Cormac Cashman (27) runs several gay club nights in Dublin. "When I was the welfare officer in Trinity, because I was gay and a welfare officer, I guess more people who were gay felt they could come in. You would have people getting kicked out of their houses. There were foreign students who were Muslim who were trying to deal with it. They were coming out to their friends here, but tentatively, because they couldn't go back to where they were from and come out to their families, so it was a double life for them."

For Cashman, even though he felt his parents would be supportive, coming out was still difficult. “I knew my parents were going to to be fine with it, but you still have that ‘I have to get these words out of my lips’ moment. I felt that the sentence was almost physically in my mouth and that I had to push it out.”

Continuous process

The process of coming out is also continuous, especially if you move from country to country. Sonya Donnelly (32) from Cork, works in human rights law with refugees and asylum seekers. She is currently based in Turkey with the United Nations.
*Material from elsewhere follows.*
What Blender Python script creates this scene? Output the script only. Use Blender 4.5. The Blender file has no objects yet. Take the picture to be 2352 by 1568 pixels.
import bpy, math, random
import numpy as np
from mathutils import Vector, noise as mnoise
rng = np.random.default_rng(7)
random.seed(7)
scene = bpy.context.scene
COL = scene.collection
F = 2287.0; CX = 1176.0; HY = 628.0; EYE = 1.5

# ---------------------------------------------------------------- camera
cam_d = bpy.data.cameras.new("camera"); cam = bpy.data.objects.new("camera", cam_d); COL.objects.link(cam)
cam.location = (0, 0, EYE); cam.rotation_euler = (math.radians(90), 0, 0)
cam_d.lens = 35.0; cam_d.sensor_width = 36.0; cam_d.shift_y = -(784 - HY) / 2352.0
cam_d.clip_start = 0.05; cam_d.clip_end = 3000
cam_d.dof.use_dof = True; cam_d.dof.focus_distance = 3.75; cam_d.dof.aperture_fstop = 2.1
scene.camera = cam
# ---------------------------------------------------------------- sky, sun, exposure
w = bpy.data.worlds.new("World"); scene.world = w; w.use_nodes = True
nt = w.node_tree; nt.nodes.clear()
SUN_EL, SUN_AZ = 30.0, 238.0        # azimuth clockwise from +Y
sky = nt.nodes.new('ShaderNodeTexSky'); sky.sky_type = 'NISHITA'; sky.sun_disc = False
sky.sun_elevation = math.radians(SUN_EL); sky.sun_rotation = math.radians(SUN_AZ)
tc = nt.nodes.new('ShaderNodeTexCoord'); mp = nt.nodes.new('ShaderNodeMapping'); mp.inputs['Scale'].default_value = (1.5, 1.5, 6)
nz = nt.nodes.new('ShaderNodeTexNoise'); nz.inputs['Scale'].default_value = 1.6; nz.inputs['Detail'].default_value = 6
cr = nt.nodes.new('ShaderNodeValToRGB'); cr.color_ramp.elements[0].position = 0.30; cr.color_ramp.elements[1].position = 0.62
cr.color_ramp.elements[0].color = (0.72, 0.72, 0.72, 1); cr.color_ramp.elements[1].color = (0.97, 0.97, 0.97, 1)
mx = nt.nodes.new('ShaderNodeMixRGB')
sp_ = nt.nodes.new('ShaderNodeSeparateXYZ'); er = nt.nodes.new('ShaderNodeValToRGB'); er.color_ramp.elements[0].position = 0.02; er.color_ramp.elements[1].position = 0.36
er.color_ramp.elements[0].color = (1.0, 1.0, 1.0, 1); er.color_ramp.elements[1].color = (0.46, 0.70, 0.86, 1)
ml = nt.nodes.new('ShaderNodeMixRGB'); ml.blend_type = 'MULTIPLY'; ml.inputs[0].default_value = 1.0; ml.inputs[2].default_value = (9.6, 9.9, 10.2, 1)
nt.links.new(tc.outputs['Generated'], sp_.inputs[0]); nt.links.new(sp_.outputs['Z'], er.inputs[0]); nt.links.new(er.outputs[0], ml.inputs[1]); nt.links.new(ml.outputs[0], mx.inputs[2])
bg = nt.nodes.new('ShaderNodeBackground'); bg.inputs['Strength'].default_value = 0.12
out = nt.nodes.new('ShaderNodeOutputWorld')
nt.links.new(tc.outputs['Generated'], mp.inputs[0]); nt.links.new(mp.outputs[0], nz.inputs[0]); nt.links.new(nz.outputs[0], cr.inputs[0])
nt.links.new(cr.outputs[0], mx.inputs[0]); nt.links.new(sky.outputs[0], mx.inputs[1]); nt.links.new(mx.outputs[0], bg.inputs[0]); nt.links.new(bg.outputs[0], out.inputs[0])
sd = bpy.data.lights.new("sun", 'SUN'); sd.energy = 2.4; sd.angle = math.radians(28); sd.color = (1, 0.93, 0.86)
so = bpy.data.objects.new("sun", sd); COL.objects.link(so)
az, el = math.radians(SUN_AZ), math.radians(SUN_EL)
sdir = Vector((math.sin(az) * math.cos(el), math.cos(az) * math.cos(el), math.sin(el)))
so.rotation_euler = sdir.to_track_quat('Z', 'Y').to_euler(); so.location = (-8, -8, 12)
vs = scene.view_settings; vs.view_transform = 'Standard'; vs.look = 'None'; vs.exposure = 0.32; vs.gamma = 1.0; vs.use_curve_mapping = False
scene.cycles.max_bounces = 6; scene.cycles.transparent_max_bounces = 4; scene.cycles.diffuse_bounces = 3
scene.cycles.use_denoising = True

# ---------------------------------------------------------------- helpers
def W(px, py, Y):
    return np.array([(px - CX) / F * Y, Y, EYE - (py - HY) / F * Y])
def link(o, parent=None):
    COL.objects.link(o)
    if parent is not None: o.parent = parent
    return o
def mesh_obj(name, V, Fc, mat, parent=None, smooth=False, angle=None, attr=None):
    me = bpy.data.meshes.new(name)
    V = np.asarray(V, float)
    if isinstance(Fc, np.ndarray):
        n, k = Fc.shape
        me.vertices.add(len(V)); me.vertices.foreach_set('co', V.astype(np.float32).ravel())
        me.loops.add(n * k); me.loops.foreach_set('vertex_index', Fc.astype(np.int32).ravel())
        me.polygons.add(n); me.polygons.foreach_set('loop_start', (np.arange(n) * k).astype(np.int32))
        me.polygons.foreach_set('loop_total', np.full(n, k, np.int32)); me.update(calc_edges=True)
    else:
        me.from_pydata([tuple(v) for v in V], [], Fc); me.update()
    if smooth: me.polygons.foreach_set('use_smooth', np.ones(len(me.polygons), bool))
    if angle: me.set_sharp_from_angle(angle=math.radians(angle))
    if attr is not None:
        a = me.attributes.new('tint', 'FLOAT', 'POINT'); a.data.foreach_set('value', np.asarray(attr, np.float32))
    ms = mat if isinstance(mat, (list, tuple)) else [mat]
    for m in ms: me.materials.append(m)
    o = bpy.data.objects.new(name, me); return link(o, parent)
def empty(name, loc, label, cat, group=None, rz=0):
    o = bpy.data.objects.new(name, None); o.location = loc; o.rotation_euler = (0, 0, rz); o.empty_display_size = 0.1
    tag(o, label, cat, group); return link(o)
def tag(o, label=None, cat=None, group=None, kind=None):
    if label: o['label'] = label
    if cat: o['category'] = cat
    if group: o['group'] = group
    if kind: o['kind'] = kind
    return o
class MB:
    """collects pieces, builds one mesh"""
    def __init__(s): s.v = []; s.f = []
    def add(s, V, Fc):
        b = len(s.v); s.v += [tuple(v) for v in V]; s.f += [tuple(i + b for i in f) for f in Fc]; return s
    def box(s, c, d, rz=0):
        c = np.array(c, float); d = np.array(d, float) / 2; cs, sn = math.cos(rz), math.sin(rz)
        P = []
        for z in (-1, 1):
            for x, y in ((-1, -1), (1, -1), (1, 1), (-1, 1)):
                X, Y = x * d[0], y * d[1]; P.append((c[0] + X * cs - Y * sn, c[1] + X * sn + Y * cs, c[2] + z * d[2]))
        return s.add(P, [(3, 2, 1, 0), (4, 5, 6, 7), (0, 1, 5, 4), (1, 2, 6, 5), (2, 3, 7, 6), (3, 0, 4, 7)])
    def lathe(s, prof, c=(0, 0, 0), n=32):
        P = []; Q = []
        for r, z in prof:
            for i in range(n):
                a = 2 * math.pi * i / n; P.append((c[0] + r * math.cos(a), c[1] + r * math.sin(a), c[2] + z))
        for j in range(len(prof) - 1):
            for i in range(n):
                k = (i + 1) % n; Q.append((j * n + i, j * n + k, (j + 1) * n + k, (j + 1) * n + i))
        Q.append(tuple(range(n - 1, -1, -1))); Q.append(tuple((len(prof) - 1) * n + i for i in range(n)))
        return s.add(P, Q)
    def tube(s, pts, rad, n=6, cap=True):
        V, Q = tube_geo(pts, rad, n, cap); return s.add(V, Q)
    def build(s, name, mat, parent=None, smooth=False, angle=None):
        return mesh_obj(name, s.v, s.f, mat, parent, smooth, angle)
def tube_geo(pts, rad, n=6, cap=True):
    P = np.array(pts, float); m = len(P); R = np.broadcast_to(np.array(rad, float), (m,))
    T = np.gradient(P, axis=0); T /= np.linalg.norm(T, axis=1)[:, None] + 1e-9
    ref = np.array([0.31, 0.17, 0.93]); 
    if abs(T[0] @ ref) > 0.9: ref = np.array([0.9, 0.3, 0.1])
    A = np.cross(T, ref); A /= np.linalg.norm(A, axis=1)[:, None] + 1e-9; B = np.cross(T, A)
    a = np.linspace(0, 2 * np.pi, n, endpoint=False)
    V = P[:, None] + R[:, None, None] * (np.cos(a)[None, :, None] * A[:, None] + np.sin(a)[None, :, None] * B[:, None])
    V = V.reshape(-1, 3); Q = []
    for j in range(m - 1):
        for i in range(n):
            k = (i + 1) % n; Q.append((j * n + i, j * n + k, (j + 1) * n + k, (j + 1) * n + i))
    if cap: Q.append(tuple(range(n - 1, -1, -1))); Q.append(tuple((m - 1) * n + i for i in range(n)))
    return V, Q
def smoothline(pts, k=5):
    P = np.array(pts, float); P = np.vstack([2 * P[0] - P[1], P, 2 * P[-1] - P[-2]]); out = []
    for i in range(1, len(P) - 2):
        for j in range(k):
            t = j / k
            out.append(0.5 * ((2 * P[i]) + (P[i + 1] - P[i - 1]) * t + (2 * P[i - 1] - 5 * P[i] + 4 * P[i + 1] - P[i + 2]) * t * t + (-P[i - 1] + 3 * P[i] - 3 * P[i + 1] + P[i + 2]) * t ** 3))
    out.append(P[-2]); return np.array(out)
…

“I’m out for 11 years, and I’ve never felt the need to hide my sexuality with friends before,” says Donnelly. “When I was working in Malawi, I had to hide it in the workplace, but not with my friends there. “Last year I was working in Somalia and living in a compound, and as a result I wasn’t able to come out. On my birthday, the newspapers were going wild with the Ugandan “Kill The Gays” Bill. I was sitting around with my colleagues, humanitarian workers all of them, and they started talking about how western groups were obsessed with ‘the gays’ and they should focus on real problems with developing countries,” she says.

“And then I knew I’d made the right decision in not coming out to them, but I had to leave the group to go and compose myself because I was so angry. It that’s kind of anger where you just want to cry. And I was in a compound, in Somalia, and I’ve never felt so alone.”

‘People love knowing your business’

Vickey Curtis (33) a theatre writer who works in RTÉ television, thinks interest in coming out stories is because "people love knowing other people's business, first and foremost. They attach bravery and courage to it. It's actually not about bravery and courage, it's about honesty. Being brave is dismantling a bomb on a train," she says.

“When I came out to my dad I said, ‘I need to tell you something,’ and he said ‘Did you run somebody over in the car?’ I said, ‘No! I’m gay!’ He started crying, and said ‘I love you’ . . . It took him a couple of years for him to be okay with it. But that’s fine. It took me 22 years to be able to come out, so I couldn’t expect my dad to be okay with it overnight.”

For Curtis, the end result of coming out is simple: happiness.“It is about a happier existence. Being honest is the easiest thing to do. Lying and telling people ‘Oh I went to Coppers’ when you went to The George – that wastes an awful lot of energy. Being happy is an easy thing. Not being at ease with yourself is the harder option.”